Wallace, a former top provincial civil servant, also included in the budget an assumption that land transfer tax revenues will remain indefinitely at a record-high $525.5 million. Reducing that estimate, as a cushion in case of a real estate downturn, would put even more pressure on the bottom line.

For residential property tax increases, staff recommended two possibilities: one with a 2.17 per cent hike and another limiting the rise to 1.3 per cent. The actual amount will be set by council when the final operating and capital budgets are approved in February.

The proposed budget includes a $75 charge on the land transfer tax to cover the cost of provincial electronic registration, which the city formerly subsidized. It would also eliminate the rebate for the largest garbage bins, hiking the cost of those bins by $124.48 to $468.08 a year.

“This is the beginning of a process and not the end,” Mayor John Tory told the Star’s editorial board Tuesday as the staff-proposed budget was presented.
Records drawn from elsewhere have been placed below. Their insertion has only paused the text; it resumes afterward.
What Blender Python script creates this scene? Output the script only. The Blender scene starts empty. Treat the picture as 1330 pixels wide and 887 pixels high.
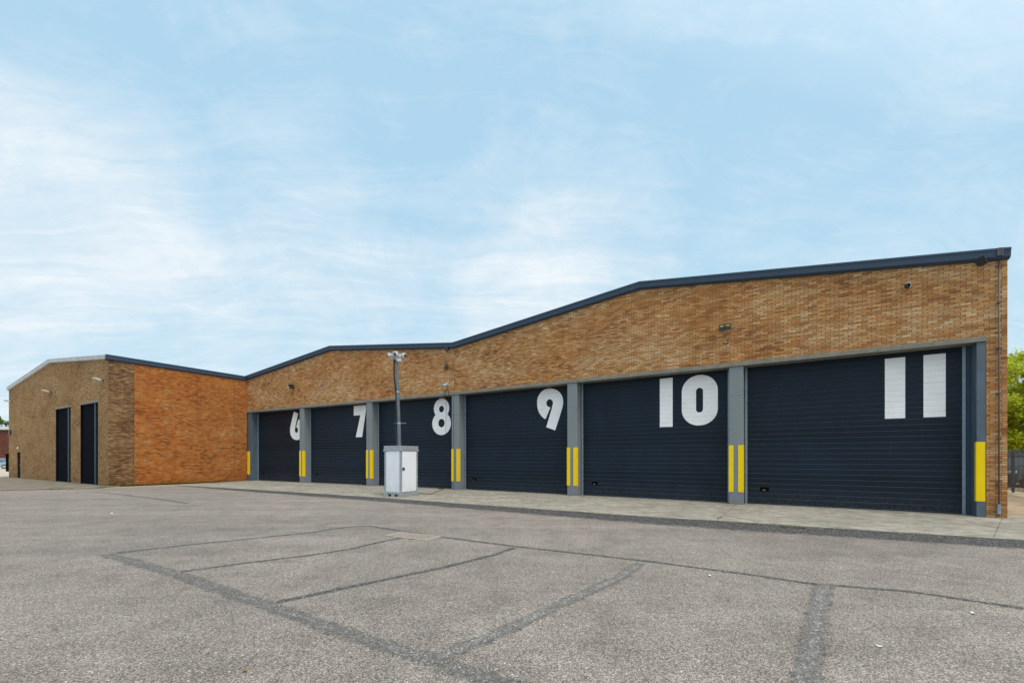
import bpy, bmesh, math, random
from mathutils import Vector, Matrix
R = math.radians
rng = random.Random(7)
sc = bpy.context.scene
COL = sc.collection
F = 560.0; CX = 665.0; HY = 594.0; CH = 1.6   # focal length and horizon of the survey, camera height

# ------------------------------------------------------------------ survey helpers
def G(x, y, z=0.0):
    Y = F*(CH-z)/(y-HY); return Vector(((x-CX)/F*Y, Y, z))
class Wall:
    """vertical wall through ground points p, q; u along, m into the building, z up"""
    def __init__(s, p, q):
        s.p = Vector((p[0], p[1])); d = Vector((q[0], q[1]))-s.p; s.L = d.length; s.d = d.normalized()
        s.m = Vector((-s.d.y, s.d.x))
        s.M = Matrix(((s.d.x, s.m.x, 0, s.p.x), (s.d.y, s.m.y, 0, s.p.y), (0, 0, 1, 0), (0, 0, 0, 1)))
        s.ang = math.atan2(s.d.y, s.d.x)
    def at(s, x, y=HY, m=0.0):
        """(u, z) where the survey ray (x, y) meets the wall plane shifted by m"""
        o = s.p+s.m*m; r = Vector(((x-CX)/F, 1.0))
        det = s.d.x*(-r.y)+r.x*s.d.y
        u = (-o.x*(-r.y)-r.x*o.y)/det   # solve o + u d = t r
        P = o+s.d*u; t = P.y
        return u, CH+(HY-y)/F*t
    def w(s, u, m=0.0, z=0.0): return s.M @ Vector((u, m, z))

# ------------------------------------------------------------------ mesh builder
class MB:
    def __init__(s): s.v = []; s.f = []; s.uv = []; s.mi = []
    def face(s, pts, uvs=None, mi=0):
        n = len(s.v); s.v += [Vector(p) for p in pts]; s.f.append(list(range(n, n+len(pts)))); s.uv.append(uvs); s.mi.append(mi)
    def hull(s, verts, faces, M=None, uvm=True, mi=0):
        """verts in local coordinates; box-mapped uvs in metres"""
        M = M or Matrix()
        for f in faces:
            p = [Vector(verts[i]) for i in f]
            nrm = Vector((0, 0, 0))
            for i in range(len(p)):
                a, b = p[i], p[(i+1) % len(p)]
                nrm += Vector(((a.y-b.y)*(a.z+b.z), (a.z-b.z)*(a.x+b.x), (a.x-b.x)*(a.y+b.y)))
            ax = max(range(3), key=lambda k: abs(nrm[k]))
            if ax == 0: uv = [(q.y, q.z) for q in p]
            elif ax == 1: uv = [(q.x, q.z) for q in p]
            else: uv = [(q.x, q.y) for q in p]
            s.face([M @ q for q in p], uv, mi)
    def box(s, x0, x1, y0, y1, z0, z1, M=None, mi=0):
        v = [(x0,y0,z0),(x1,y0,z0),(x1,y1,z0),(x0,y1,z0),(x0,y0,z1),(x1,y0,z1),(x1,y1,z1),(x0,y1,z1)]
        s.hull(v, [(0,1,5,4),(1,2,6,5),(2,3,7,6),(3,0,4,7),(4,5,6,7),(3,2,1,0)], M, mi=mi)
    def prism(s, poly, a, b, M=None, axis='y', mi=0):
        """poly of (x, z) pairs swept along y from a to b (axis y), or (y, z) along x"""
        n = len(poly)
        if axis == 'y': v = [(p[0], a, p[1]) for p in poly]+[(p[0], b, p[1]) for p in poly]
        elif axis == 'x': v = [(a, p[0], p[1]) for p in poly]+[(b, p[0], p[1]) for p in poly]
        else: v = [(p[0], p[1], a) for p in poly]+[(p[0], p[1], b) for p in poly]
        fs = [tuple(range(n)), tuple(reversed(range(n, 2*n)))]
        for i in range(n):
            j = (i+1) % n; fs.append((i, i+n, j+n, j))
        s.hull(v, fs, M, mi=mi)
    def tube(s, path, r, seg=8, M=None, cap=True, mi=0):
        M = M or Matrix(); path = [Vector(p) for p in path]; rings = []
        rr = r if isinstance(r, (list, tuple)) else [r]*len(path)
        for i, p in enumerate(path):
            t = (path[min(i+1, len(path)-1)]-path[max(i-1, 0)]).normalized()
            a = t.orthogonal().normalized() if i == 0 else (pa-t*pa.dot(t)).normalized()
            pa = a; b = t.cross(a)
            rings.append([M @ (p+(a*math.cos(2*math.pi*k/seg)+b*math.sin(2*math.pi*k/seg))*rr[i]) for k in range(seg)])
        for i in range(len(rings)-1):
            for k in range(seg):
                l = (k+1) % seg
                s.face([rings[i][k], rings[i][l], rings[i+1][l], rings[i+1][k]], mi=mi)
        if cap: s.face(rings[0][::-1], mi=mi); s.face(rings[-1], mi=mi)
    def ball(s, c, r, M=None, nu=12, nv=8, sc_=(1,1,1), mi=0):
        M = M or Matrix(); c = Vector(c)
        P = lambda i, j: M @ (c+Vector((math.sin(math.pi*j/nv)*math.cos(2*math.pi*i/nu)*r*sc_[0], math.sin(math.pi*j/nv)*math.sin(2*math.pi*i/nu)*r*sc_[1], math.cos(math.pi*j/nv)*r*sc_[2])))
        for j in range(nv):
            for i in range(nu):
                q = [P(i,j), P(i,j+1), P(i+1,j+1), P(i+1,j)]
                if j == 0: q = [q[0], q[1], q[2]]
                elif j == nv-1: q = [q[0], q[1], q[3]]
                s.face(q, mi=mi)
    def build(s, name, mat, parent=None, smooth=False, bevel=0, merge=True):
        org = Vector((0, 0, 0))
        if parent is not None:
            p = parent
            while p is not None: org = org+Vector(p.location); p = p.parent
        me = bpy.data.meshes.new(name)
        if getattr(s, 'local', False): org = Vector((0, 0, 0))
        me.from_pydata([tuple(v-org) for v in s.v], [], s.f)
        ul = me.uv_layers.new(name='UVMap')
        k = 0
        for f, uv in zip(s.f, s.uv):
            for i in range(len(f)):
                if uv: ul.data[k].uv = uv[i]
                k += 1
        for m in (mat if isinstance(mat, (list, tuple)) else [mat]): me.materials.append(m)
        if isinstance(mat, (list, tuple)):
            for i, pl in enumerate(me.polygons): pl.material_index = s.mi[i]
        if merge:
            bm = bmesh.new(); bm.from_mesh(me); bmesh.ops.remove_doubles(bm, verts=bm.verts, dist=1e-5)
            bmesh.ops.recalc_face_normals(bm, faces=bm.faces); bm.to_mesh(me); bm.free()
        if smooth:
            for pl in me.polygons: pl.use_smooth = True
        o = bpy.data.objects.new(name, me); COL.objects.link(o)
        if parent is not None: o.parent = parent
        if bevel:
            md = o.modifiers.new('Bevel', 'BEVEL'); md.width = bevel; md.segments = 2; md.limit_method = 'ANGLE'; md.angle_limit = R(40)
        return o
def LMB():
    m = MB(); m.local = True; return m
def empty(name, loc, rz=0.0):
    o = bpy.data.objects.new(name, None); COL.objects.link(o); o.location = loc; o.rotation_euler = (0, 0, rz); o.empty_display_size = .2
    return o
def tag(o, label=None, cat=None, group=None, kind=None):
    if label: o['label'] = label
    if cat: o['category'] = cat
    if group: o['group'] = group
    if kind: o['kind'] = kind
    return o
def copy_tree(o, parent=None):
    c = o.copy(); COL.objects.link(c); c.parent = parent
    for ch in list(o.children): copy_tree(ch, c)
    return c

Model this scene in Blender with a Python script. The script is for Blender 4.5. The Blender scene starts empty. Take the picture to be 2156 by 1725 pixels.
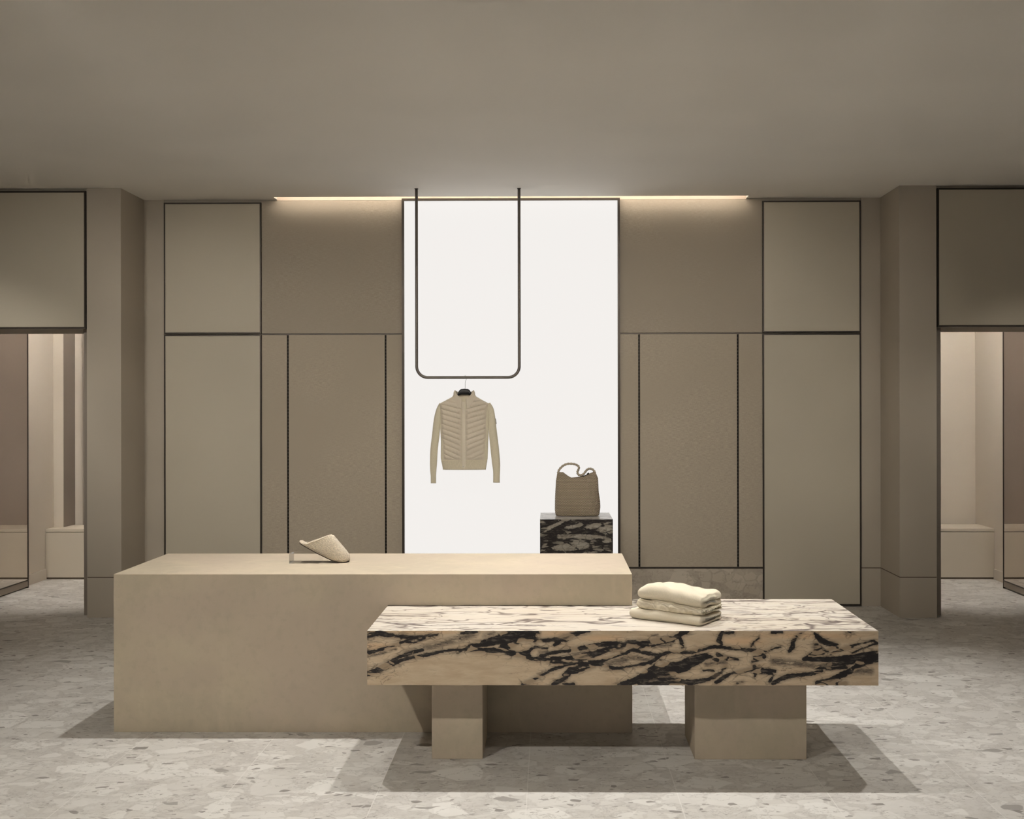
import bpy, bmesh, math, random
import numpy as np
from mathutils import Matrix, Vector, Euler
random.seed(4); rng = np.random.default_rng(7)
SC = bpy.context.scene
COL = SC.collection
PI = math.pi

# ------------------------------------------------------------------ camera
FPX, W, HH = 2300.0, 2156.0, 1725.0
EYE = 1.54
YAW = math.radians(0.53); ROLL = math.radians(0.09)
PX0 = 1160 - FPX*math.tan(YAW); PY0 = 857.0
cam_d = bpy.data.cameras.new('camera'); cam = bpy.data.objects.new('camera', cam_d); COL.objects.link(cam)
RM = Matrix.Rotation(YAW, 4, 'Z') @ Matrix.Rotation(math.radians(90), 4, 'X') @ Matrix.Rotation(-ROLL, 4, 'Z')
cam.matrix_world = Matrix.Translation((0, 0, EYE)) @ RM
cam_d.sensor_width = 36; cam_d.lens = FPX/W*36
cam_d.shift_x = -(PX0-W/2)/W; cam_d.shift_y = (PY0-HH/2)/W
cam_d.clip_start = 0.05; cam_d.clip_end = 60
SC.camera = cam
def P(px, py, Y):
    """world point seen at a pixel of the photograph, on the plane y = Y"""
    d = RM.to_3x3() @ Vector(((px-PX0)/FPX, -(py-PY0)/FPX, -1))
    t = Y/d.y
    return Vector((d.x*t, Y, EYE+d.z*t))
def X(px, Y, py=857): return P(px, py, Y).x
def Z(py, Y, px=1078): return P(px, py, Y).z

# ------------------------------------------------------------------ mesh helpers
def link(name, me, mat=None, parent=None):
    o = bpy.data.objects.new(name, me); COL.objects.link(o)
    for m in (mat if isinstance(mat, (list, tuple)) else [mat]):
        if m: me.materials.append(m)
    if parent is not None:
        o.parent = parent
        o.matrix_parent_inverse = base_of(parent).inverted()
    return o
def base_of(o):
    m = Matrix.Translation(o.location) @ o.rotation_euler.to_matrix().to_4x4()
    if o.parent: m = base_of(o.parent) @ o.matrix_parent_inverse @ m
    return m
def thing(name, label, cat, loc=(0, 0, 0), group=None):
    o = bpy.data.objects.new(name, None); COL.objects.link(o); o.location = loc
    o.empty_display_size = .05
    o['label'] = label; o['category'] = cat
    if group: o['group'] = group
    return o
def tag(o, label, cat, group=None):
    o['label'] = label; o['category'] = cat
    if group: o['group'] = group
    return o
def struct(o):
    o['kind'] = 'structure'; return o
def box_bm(bm, x0, x1, y0, y1, z0, z1):
    r = bmesh.ops.create_cube(bm, size=1)
    for v in r['verts']:
        v.co = Vector(((x0+x1)/2+v.co.x*(x1-x0), (y0+y1)/2+v.co.y*(y1-y0), (z0+z1)/2+v.co.z*(z1-z0)))
    return r
def boxes(name, lst, mat, parent=None, bevel=0):
    bm = bmesh.new()
    for b in lst: box_bm(bm, *b)
    me = bpy.data.meshes.new(name); bm.to_mesh(me); bm.free()
    o = link(name, me, mat, parent)
    if bevel:
        m = o.modifiers.new('bevel', 'BEVEL'); m.width = bevel; m.segments = 2; m.limit_method = 'ANGLE'
    return o
def prism(name, pts, y0, y1, mat, parent=None, bevel=0, axis='Y'):
    """polygon pts (x,z) extruded along y, or (x,y) along z when axis='Z'"""
    n = len(pts)
    if axis == 'Y': vs = [(x, y0, z) for x, z in pts]+[(x, y1, z) for x, z in pts]
    else: vs = [(x, y, y0) for x, y in pts]+[(x, y, y1) for x, y in pts]
    fs = [list(range(n)), list(range(2*n-1, n-1, -1))]+[[i, i+n, (i+1) % n+n, (i+1) % n] for i in range(n)]
    me = bpy.data.meshes.new(name); me.from_pydata(vs, [], fs)
    bm = bmesh.new(); bm.from_mesh(me); bmesh.ops.recalc_face_normals(bm, faces=bm.faces); bm.to_mesh(me); bm.free()
    o = link(name, me, mat, parent)
    if bevel:
        m = o.modifiers.new('bevel', 'BEVEL'); m.width = bevel; m.segments = 2; m.limit_method = 'ANGLE'
    return o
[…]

He identified the funding gap as $23 million - the shortfall only within the proposed budget after a hypothetical 1.3 per cent property tax hike.

“If you want to add something (to the budget) because you think we left something out, that's no problem. Tell us what you'll take out,” he said. “This is not decorating a Christmas tree where you just get to put stuff on and just say, 'Well we'll just add that on and somebody, somehow will pay for it.’ This is real people that have to pay for this.”

Councillor Mike Layton scoffed at a Tory-led proposal to find savings through a freeze on staff travel and office supplies.

“We should be focusing on making sure people have warm places to stay and people can get around efficiently,” the budget committee member said, referring to unfunded pledges to keep winter warming centres for the homeless open longer and improve transit.

Layton also said it’s “dangerous” to budget for record-high land transfer tax revenues. The city manager previously said Toronto has been a “free rider” on that cash injection and he wants council to debate how to reduce that reliance.

“We heard it's a risky form of revenue to rely on, and yet so much of the (proposed) budget will be dependent on it.”